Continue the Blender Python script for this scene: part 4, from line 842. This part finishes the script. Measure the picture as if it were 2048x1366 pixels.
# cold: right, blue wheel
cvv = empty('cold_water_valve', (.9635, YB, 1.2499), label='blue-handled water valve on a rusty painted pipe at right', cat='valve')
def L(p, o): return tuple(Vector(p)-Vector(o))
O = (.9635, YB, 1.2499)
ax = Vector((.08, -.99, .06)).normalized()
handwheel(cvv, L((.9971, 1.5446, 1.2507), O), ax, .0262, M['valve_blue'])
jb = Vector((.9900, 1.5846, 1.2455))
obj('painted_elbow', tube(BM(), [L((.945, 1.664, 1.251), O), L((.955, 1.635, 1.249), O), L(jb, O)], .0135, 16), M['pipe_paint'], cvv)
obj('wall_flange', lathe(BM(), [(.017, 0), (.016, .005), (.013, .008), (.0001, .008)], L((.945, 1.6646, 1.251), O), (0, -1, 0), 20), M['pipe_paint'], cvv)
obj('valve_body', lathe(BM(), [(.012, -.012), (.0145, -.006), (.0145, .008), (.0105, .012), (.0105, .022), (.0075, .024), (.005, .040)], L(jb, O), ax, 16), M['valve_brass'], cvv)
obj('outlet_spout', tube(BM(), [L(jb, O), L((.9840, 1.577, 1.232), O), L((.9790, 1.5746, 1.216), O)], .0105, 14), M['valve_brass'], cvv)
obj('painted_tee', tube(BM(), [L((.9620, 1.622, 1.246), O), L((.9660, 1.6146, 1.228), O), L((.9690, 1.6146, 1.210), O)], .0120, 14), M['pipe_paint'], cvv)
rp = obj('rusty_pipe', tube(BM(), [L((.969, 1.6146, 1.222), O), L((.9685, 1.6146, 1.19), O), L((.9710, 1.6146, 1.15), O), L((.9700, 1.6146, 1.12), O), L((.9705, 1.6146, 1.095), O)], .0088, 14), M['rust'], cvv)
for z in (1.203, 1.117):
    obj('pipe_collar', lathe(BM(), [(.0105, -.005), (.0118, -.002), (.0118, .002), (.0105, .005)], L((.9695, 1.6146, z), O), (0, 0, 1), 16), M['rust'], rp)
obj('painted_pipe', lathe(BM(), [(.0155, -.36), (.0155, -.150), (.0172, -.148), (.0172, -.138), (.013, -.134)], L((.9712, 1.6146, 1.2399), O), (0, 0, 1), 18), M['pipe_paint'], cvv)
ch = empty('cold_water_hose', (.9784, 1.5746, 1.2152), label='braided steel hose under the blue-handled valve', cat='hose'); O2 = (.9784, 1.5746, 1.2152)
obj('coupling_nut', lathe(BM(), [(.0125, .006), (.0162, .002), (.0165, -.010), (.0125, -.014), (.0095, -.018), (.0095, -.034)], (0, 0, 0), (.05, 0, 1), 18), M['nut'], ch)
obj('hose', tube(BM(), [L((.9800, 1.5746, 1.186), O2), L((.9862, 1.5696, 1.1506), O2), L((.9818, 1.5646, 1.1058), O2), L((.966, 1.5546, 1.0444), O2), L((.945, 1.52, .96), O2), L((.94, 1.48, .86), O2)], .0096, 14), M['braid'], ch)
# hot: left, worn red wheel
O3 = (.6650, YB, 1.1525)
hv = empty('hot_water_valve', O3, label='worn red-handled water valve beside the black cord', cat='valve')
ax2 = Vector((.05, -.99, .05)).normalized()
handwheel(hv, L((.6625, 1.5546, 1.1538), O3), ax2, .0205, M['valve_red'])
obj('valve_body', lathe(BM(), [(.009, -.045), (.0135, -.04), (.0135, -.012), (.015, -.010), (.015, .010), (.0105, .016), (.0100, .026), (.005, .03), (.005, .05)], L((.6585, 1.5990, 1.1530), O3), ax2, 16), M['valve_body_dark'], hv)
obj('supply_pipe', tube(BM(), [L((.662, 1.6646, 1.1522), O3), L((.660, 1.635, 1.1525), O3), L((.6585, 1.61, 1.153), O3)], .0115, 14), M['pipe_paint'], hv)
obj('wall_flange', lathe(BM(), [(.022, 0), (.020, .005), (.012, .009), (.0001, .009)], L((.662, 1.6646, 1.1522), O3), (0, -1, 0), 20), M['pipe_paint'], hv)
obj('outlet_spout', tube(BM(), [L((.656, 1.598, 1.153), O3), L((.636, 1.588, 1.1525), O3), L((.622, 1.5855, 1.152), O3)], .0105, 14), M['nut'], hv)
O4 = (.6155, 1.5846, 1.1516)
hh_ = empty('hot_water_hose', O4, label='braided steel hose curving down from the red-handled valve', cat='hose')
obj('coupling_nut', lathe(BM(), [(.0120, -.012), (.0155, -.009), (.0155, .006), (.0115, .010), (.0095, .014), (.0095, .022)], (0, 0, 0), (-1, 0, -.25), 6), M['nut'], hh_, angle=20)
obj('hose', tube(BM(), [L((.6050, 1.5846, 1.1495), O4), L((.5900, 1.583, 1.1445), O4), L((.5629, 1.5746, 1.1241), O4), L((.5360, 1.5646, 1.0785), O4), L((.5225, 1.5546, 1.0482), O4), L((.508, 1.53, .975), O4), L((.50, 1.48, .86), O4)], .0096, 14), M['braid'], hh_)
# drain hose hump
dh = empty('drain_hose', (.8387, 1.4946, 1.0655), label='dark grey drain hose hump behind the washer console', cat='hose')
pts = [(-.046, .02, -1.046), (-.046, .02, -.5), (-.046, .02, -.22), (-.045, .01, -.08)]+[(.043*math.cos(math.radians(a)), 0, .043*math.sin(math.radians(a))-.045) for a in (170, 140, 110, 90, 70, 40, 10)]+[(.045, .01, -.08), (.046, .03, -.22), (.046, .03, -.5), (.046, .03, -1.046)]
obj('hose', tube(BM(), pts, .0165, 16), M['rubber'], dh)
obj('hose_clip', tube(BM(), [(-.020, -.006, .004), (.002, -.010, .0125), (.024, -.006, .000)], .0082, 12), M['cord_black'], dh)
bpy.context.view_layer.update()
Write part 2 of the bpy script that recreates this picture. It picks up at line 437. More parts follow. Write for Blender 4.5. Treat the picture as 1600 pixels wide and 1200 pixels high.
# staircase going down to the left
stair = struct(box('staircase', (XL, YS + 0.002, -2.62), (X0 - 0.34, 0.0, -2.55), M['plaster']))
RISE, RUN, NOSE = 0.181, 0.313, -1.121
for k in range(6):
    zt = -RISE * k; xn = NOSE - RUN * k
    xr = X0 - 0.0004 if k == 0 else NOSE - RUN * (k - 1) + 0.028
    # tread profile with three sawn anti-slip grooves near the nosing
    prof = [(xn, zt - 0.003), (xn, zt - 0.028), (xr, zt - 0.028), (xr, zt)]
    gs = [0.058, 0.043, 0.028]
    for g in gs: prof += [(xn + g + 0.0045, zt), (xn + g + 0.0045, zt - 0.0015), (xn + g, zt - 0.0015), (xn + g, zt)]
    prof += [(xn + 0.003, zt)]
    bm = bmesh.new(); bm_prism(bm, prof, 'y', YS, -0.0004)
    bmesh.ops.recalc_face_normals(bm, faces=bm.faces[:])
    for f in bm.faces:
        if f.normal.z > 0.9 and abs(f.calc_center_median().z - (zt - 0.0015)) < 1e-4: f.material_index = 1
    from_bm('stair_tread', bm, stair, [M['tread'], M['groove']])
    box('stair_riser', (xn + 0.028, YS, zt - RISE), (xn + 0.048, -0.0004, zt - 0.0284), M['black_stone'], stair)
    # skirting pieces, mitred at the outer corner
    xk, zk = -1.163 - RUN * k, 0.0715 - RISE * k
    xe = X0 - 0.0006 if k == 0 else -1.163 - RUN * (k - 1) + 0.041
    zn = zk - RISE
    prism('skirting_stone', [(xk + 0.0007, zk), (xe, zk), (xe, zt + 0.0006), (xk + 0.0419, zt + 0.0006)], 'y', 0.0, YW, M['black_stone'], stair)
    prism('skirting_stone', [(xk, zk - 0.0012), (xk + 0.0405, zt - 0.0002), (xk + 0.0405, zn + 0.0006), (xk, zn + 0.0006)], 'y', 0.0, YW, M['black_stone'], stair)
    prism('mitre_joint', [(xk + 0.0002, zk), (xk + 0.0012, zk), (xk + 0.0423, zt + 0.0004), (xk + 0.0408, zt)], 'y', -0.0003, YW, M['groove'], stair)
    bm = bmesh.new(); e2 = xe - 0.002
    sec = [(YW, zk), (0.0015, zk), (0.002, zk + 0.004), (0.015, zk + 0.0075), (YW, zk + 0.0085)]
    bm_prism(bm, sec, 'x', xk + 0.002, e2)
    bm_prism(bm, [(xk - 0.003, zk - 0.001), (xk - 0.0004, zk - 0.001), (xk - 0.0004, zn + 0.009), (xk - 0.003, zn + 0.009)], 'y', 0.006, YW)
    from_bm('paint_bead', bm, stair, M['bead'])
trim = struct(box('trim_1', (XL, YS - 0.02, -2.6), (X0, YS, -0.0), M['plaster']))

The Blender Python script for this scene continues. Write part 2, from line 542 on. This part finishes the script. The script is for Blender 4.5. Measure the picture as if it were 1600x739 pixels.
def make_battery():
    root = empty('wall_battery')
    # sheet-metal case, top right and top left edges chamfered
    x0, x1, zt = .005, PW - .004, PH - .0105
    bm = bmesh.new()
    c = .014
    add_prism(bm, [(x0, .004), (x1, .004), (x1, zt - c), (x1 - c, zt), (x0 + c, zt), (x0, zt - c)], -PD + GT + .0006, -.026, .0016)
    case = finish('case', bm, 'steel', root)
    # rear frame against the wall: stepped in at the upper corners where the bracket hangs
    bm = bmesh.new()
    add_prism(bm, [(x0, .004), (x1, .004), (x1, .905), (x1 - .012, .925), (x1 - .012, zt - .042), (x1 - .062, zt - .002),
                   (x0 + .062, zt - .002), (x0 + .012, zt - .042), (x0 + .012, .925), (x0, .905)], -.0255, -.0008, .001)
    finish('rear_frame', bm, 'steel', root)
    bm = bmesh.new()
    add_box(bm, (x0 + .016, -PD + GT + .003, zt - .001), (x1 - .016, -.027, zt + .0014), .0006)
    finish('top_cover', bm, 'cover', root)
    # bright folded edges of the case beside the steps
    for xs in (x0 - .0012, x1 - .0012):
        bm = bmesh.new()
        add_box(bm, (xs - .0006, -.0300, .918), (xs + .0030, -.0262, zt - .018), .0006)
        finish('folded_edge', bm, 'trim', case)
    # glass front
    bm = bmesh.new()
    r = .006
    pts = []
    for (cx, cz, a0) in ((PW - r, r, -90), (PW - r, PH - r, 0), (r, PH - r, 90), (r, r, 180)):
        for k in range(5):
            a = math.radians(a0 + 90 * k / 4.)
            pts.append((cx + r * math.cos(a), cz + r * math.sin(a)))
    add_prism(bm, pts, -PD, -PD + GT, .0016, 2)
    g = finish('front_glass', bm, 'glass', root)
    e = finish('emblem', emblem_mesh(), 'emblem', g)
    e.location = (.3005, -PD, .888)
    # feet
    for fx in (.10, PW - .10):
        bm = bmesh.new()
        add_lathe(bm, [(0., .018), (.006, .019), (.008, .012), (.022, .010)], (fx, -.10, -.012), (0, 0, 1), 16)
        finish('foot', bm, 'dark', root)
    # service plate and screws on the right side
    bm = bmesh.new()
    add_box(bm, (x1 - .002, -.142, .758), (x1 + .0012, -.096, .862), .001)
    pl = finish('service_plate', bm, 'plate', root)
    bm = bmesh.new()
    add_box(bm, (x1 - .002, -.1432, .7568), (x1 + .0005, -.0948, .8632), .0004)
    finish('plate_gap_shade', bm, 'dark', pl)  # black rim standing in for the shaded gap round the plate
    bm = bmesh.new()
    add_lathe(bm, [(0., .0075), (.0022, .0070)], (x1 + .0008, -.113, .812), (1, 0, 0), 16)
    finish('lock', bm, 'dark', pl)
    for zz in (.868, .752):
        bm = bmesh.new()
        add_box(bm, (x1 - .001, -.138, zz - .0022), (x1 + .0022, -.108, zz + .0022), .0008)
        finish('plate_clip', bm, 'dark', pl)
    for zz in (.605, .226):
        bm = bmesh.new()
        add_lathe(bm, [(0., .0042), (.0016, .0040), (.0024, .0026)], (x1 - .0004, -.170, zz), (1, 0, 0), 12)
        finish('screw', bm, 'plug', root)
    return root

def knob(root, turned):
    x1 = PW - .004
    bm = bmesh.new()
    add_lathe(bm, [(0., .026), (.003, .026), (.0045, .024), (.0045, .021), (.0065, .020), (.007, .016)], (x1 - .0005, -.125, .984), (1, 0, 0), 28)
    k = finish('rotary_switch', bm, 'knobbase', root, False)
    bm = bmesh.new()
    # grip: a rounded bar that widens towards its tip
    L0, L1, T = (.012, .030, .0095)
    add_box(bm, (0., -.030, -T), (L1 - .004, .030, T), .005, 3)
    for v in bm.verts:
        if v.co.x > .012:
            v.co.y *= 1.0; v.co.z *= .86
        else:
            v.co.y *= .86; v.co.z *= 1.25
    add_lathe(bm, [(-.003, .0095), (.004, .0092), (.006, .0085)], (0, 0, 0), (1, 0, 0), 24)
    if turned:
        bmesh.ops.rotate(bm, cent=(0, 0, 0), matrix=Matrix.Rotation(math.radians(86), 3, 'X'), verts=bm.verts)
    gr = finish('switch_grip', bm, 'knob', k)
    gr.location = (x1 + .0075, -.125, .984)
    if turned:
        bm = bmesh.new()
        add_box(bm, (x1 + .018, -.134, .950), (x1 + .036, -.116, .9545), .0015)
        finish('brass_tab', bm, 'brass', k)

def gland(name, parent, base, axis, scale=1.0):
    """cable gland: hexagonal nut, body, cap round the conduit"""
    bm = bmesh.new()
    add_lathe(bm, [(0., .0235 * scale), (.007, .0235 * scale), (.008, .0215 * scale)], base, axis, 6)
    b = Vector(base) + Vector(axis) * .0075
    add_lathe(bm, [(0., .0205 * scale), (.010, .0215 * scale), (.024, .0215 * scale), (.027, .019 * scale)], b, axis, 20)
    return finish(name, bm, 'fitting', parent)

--

Problem to solve = Pick out all lines from the data above in which the word "Measure" appears.

Response for this exercise =
Continue the Blender Python script for this scene: part 4, from line 842. This part finishes the script. Measure the picture as if it were 2048x1366 pixels.
The Blender Python script for this scene continues. Write part 2, from line 542 on. This part finishes the script. The script is for Blender 4.5. Measure the picture as if it were 1600x739 pixels.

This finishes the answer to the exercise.